Williams’ views, at least in these early days of his career, were notably libertarian, especially in contrast to those of other Americans of his time. But it must be recognized that Williams emerged as an embattled leader within the context of a Puritan and Dissenter movement in England, which in the 1630s and 1640s was rapidly becoming radicalized and increasingly libertarian. The libertarian movement reached its culmination —and was not to reach the same height again for well over a century—in the Leveller movement of the 1640s. Williams himself had participated in the emerging Puritan cause. A protégé of the great liberal jurist Sir Edward Coke, Williams owned opinions that had brought him into conflict with the ultra-Anglican and minion of the Stuarts, Archbishop Laud. Williams thus received his early ideological training in the liberal Dissenter movement.
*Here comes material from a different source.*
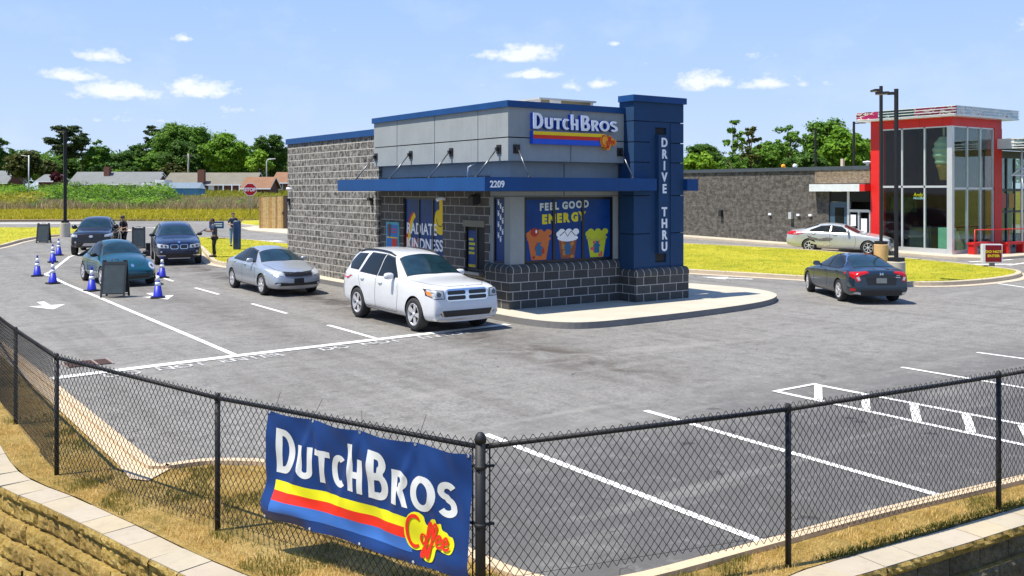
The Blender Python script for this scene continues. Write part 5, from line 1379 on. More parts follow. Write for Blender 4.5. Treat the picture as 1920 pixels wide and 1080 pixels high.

Free and safe in a Providence enjoying religious liberty and separation of church and state, Roger Williams was later able to elaborate on his doctrines of religious liberty. His most famous theoretical work,
The Bloody Tenent of Persecution for the Cause of Conscience Discussed,
appeared in 1644. A sequel,
The Bloody Tenent Yet More Bloody,
rebutting the reply of the leading Massachusetts divine, Rev. John Cotton, appeared eight years later. Compulsory religion, Williams pointed out, violated the
Christian tenet of love and, by “ravishing and forcing souls” and consciences, led to hypocrisy for fear of state punishment. Coerced religion, Williams declared, leads to sects “slaughtering each other for their several respective religions and consciences.” Again unusual for his time, Williams insisted that not only Protestants, but
all
religions must be completely free, including “the most paganish, Jewish, Turkish, or anti-Christian consciences and worships.” He added, “To molest any person, Jew or Gentile, for either professing doctrines or practicing worship... is to persecute him and such a person (whatever his doctrine or practice be true or false) suffereth persecution for conscience.” And this man of courage and principle nobly proclaimed the importance of cleaving to truth: “We must not let go for all the flea-bitings of the present afflictions... having bought Truth dear we must not sell it cheap, not the least grain of it for the whole world... least of all for a little puff of credit and reputation from the changeable breath of uncertain sons of men.”